Saturday, 11 December 2010

Dream Diary.

I’ve been having another series of disturbing dreams lately. I’ve undertaken to do some sort of performance or display at the theatre for a public audience. I’ve done no preparation and the show goes up in a few hours time, so I’m going to have to ad lib the whole thing and that’s a terrifying prospect. I’m as concerned for the theatre’s reputation as I am for my own pride.

In last night’s episode, I had an assistant – a young woman whom I never saw clearly, but who was small and slim with short, dark hair. She was as unprepared as me and looking to me for guidance. Oddly, though, she didn’t seem as concerned as I was.

This suggests several interpretations, the first one being ‘I’m a bunch of crap.’ If anybody has any kinder ones to offer, I’m all ears.

4 comments:

Wendy said...

Hmmmm, well, it's a really common nightmare to have to perform either at school, work, plays, etc...and then either not knowing the lines or having to create the dialogue on the spot. In fact, I've had the very same dream and have had to fake an English accent on top of pretending like I knew what the hell was going on. Is there anything in your life that you feel unprepared for and having to fake it until you make it? Whenever I dream of a man, I interpret it as a part of myself. So, young and dark and lithe but needing your guidance isn't negative at all. Now that I think holistically of your dream it sounds like you're giving up old ways of thinking and having to act in unhealthy ways. You have posted a lot about "empty mind" etc...There's a new young energy in you that still doesn't know how to go about it but she's assisting you. Dialogue with her someway and listen to what she has to say. And then again, none of what I just said may be nonsense, but I think there is some kernel of insight, possibly? I love that you post your dreams...

JJ said...

Wow, I LIKE your interpretation, Wendy. I was saying to Helen only yesterday that I've become very much more laid back over the last year or so.
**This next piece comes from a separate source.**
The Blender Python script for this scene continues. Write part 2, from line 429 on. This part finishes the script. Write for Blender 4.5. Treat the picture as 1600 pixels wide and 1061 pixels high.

Less starchy, less organised, less serious, less inclined to judge, less didactic, less striving, more accepting of a freer approach. So I suppose I am ad libbing, and I'm finding that I'm relating to young people much better because I feel so much younger within myself. I think an actual young woman might be the 'assistant,' but it doesn't change the interpretation. In fact, it enhances it.

Thank you, Wendy.

Anthropomorphica said...

I like Wendy's interpretation too, all I had was, at least you weren't naked!

JJ said...

How do you know, dear Melanie? Were you there? I might have declined to mention that bit to save people getting all a-tremble!